Path-integral approach to the dynamic Casimir effect with fluctuating boundaries

Abstract

A path-integral formulation is developed for the dynamic Casimir effect. It allows us to study small deformations in space and time of the perfectly reflecting (conducting) boundaries of a cavity. The mechanical response of the intervening vacuum is calculated to linear order in the frequency–wave-vector plane, using which a plethora of interesting phenomena can be studied. For a single corrugated plate we find a correction to mass at low frequencies and an effective shear viscosity at high frequencies that are both anisotropic. The anisotropy is set by the wave vector of the corrugation.

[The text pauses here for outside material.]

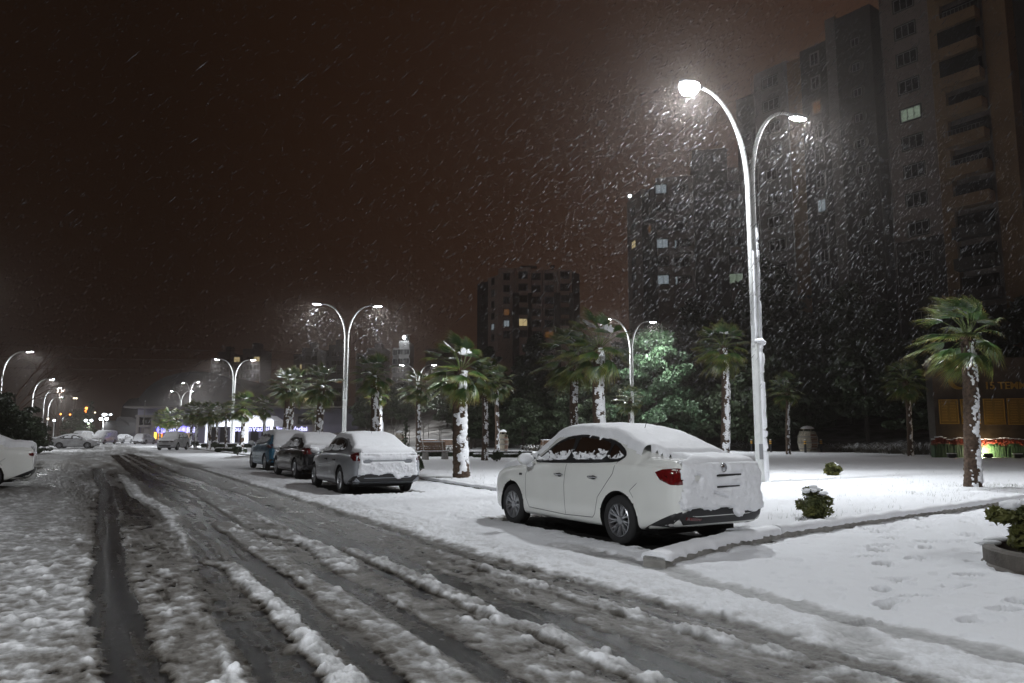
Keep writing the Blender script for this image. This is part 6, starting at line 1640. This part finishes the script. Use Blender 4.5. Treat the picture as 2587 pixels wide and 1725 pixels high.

For two plates, the mass renormalization is modified by a function of the ratio between the separation of the plates and the wavelength of corrugations. The dissipation rate is not modified for frequencies below the lowest optical mode of the cavity and there is a resonant dissipation for all frequencies greater than that. In this regime, a divergence in the response function implies that such high-frequency deformation modes of the cavity cannot be excited by any macroscopic external forces. This phenomenon is intimately related to resonant particle creation. For particular examples of two corrugated plates that are stationary, or moving uniformly in the lateral directions, Josephson-like effects are observed. For capillary waves on the surface of mercury a renormalization to surface tension and sound velocity is obtained.